*DATA FOR PROCESSING*
* * *
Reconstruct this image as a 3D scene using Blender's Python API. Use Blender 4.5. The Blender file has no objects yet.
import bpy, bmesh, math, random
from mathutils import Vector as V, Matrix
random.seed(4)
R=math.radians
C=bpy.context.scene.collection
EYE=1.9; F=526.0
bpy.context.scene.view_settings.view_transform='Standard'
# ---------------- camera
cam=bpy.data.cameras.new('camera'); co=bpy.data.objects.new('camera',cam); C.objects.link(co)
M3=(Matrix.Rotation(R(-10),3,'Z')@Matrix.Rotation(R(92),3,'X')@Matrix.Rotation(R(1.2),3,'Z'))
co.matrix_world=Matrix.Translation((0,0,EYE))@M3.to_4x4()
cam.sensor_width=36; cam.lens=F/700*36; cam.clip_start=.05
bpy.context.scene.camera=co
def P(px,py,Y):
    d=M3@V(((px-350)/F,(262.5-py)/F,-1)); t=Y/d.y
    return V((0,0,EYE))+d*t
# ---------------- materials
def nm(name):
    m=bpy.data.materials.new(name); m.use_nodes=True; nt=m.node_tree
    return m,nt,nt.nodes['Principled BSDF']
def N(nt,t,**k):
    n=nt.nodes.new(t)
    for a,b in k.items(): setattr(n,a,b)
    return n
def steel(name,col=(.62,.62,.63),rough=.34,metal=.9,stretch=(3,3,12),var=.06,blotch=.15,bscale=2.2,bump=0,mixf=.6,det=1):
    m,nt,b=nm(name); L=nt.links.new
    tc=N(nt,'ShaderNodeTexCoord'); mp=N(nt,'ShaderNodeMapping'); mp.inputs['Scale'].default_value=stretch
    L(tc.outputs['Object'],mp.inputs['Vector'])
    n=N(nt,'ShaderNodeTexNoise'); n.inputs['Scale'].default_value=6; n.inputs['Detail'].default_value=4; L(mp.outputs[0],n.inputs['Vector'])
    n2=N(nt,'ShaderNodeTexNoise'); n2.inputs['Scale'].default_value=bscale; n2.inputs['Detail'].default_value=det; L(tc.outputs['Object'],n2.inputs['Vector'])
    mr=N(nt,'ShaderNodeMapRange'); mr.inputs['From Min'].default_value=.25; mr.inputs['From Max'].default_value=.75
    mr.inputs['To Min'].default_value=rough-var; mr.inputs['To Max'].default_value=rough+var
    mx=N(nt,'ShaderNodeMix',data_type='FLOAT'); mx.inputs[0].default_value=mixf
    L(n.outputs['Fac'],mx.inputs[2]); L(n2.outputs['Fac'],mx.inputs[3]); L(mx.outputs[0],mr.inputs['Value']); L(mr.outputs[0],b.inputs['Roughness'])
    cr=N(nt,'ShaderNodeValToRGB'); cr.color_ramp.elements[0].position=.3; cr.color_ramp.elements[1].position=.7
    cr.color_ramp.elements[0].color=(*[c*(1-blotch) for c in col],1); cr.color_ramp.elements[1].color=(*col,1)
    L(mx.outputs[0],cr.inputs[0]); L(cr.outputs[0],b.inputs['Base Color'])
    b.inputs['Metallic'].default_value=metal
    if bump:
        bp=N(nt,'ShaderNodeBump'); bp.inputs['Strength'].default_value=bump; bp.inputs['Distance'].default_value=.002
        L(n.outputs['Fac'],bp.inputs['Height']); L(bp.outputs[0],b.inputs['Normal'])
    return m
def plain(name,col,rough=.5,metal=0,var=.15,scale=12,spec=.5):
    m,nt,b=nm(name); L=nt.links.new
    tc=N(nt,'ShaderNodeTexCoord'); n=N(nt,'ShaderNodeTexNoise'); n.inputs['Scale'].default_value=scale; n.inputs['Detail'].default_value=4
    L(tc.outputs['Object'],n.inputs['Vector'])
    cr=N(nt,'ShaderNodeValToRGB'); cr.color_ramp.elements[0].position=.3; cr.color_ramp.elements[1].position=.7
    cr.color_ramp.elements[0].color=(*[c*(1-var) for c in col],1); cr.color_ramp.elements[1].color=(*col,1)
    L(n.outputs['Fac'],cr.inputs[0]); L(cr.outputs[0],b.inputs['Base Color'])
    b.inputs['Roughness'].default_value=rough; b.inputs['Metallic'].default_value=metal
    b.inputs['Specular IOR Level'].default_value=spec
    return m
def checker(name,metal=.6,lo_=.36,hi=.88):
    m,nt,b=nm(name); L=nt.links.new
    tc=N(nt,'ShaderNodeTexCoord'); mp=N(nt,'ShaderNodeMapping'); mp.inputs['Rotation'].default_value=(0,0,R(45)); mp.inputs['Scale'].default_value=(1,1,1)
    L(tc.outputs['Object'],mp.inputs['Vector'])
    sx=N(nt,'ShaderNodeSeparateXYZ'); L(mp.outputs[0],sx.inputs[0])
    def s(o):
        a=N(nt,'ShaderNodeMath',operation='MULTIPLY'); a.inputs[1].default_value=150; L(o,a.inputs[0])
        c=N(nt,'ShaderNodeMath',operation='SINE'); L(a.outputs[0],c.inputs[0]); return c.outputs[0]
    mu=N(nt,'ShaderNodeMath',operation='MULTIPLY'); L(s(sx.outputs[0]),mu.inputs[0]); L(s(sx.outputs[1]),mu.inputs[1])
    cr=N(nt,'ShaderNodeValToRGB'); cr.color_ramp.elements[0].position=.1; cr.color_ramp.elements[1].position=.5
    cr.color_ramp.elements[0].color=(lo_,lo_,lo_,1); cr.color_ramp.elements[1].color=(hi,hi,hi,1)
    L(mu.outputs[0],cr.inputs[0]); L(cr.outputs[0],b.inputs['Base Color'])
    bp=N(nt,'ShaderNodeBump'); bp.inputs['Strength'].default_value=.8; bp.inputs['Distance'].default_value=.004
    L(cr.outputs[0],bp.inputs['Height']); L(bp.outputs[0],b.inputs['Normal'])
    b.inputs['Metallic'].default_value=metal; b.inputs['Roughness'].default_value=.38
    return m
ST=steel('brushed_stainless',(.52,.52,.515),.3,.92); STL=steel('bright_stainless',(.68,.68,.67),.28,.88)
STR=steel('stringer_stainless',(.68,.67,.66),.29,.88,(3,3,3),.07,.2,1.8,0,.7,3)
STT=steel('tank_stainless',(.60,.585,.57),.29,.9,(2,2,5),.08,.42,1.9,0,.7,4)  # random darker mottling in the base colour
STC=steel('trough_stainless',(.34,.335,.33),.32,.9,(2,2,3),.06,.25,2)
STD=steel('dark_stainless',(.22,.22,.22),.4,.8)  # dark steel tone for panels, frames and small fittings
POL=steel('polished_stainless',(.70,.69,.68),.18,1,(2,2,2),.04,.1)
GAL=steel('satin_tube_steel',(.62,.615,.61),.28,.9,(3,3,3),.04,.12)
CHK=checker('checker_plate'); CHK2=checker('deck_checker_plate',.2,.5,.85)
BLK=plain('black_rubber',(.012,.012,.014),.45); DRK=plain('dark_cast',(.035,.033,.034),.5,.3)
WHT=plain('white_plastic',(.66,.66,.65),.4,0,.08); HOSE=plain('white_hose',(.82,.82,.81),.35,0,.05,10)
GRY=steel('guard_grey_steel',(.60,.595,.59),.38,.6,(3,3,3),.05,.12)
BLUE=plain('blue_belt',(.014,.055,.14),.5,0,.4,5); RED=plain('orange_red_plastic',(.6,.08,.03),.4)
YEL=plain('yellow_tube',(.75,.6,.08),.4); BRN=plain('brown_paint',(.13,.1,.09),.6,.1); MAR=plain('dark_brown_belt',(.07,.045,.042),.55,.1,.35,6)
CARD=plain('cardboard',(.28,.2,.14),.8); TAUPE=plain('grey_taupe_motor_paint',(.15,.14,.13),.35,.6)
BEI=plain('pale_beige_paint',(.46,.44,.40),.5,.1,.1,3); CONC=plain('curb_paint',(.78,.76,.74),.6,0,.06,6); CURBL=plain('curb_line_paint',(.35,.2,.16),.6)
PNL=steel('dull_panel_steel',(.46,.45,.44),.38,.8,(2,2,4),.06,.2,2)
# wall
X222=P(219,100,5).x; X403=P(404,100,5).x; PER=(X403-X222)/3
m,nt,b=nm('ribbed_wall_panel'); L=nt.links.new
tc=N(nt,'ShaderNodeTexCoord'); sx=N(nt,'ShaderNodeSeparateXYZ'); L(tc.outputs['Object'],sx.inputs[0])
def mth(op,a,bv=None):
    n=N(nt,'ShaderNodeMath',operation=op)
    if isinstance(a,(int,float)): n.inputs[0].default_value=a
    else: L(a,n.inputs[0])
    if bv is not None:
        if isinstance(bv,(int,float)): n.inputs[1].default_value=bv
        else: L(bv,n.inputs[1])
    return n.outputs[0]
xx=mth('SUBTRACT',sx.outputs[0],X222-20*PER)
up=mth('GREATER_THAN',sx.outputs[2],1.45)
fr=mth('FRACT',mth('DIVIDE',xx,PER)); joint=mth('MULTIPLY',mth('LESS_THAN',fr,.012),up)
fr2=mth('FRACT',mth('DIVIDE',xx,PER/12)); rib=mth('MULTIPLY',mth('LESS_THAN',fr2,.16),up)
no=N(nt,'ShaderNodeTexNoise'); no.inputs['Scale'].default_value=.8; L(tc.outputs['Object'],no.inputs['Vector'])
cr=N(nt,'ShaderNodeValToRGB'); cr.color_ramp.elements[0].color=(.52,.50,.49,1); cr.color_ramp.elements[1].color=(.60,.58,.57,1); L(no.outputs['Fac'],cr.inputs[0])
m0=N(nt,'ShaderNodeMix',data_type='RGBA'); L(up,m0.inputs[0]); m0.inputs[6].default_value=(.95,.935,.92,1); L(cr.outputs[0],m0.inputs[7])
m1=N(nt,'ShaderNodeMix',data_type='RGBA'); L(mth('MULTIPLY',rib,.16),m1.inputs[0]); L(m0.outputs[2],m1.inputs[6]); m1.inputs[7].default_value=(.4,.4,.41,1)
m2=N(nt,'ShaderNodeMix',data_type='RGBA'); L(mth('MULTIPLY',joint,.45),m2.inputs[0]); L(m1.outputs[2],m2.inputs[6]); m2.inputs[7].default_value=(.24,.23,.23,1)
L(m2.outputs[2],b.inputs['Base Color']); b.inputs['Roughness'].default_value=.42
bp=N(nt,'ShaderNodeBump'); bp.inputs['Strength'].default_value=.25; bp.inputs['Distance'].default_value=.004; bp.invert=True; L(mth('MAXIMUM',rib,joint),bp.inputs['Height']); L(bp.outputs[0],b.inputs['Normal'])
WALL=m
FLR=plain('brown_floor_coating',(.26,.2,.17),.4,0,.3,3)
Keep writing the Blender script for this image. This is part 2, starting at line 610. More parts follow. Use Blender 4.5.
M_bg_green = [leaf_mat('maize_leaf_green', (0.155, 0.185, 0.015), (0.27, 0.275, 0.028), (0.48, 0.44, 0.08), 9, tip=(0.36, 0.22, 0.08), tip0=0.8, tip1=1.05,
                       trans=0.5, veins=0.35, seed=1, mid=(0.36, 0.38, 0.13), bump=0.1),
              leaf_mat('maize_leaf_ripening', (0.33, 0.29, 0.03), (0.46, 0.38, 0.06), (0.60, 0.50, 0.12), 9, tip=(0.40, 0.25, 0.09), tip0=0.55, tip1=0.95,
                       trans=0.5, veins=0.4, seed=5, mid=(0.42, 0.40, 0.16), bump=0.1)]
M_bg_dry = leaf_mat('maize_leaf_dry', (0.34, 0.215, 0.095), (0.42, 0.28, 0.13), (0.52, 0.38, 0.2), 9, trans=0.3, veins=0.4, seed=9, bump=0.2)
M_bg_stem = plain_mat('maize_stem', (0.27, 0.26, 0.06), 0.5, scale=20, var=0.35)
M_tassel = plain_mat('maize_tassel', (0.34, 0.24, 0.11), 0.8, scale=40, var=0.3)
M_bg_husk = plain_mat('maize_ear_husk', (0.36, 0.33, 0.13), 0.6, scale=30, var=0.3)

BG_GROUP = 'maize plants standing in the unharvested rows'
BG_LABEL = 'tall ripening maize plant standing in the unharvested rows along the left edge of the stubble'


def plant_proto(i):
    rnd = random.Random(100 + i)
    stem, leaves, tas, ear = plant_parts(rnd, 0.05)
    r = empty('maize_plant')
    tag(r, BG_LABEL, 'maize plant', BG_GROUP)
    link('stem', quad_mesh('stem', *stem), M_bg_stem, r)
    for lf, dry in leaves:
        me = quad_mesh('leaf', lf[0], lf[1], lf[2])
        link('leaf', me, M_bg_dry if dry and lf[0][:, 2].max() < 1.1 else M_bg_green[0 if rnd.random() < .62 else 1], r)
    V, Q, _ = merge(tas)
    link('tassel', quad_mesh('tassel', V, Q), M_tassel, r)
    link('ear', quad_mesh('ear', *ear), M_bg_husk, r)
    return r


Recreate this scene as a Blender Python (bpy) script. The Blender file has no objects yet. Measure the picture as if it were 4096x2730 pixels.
* * *
*WRITTEN EXERCISE*
Check each line of the entries above for the word "Blender". List the ones that have it.

*SOLUTION FOR THIS EXERCISE*
Reconstruct this image as a 3D scene using Blender's Python API. Use Blender 4.5. The Blender file has no objects yet.
Keep writing the Blender script for this image. This is part 2, starting at line 610. More parts follow. Use Blender 4.5.
Recreate this scene as a Blender Python (bpy) script. The Blender file has no objects yet. Measure the picture as if it were 4096x2730 pixels.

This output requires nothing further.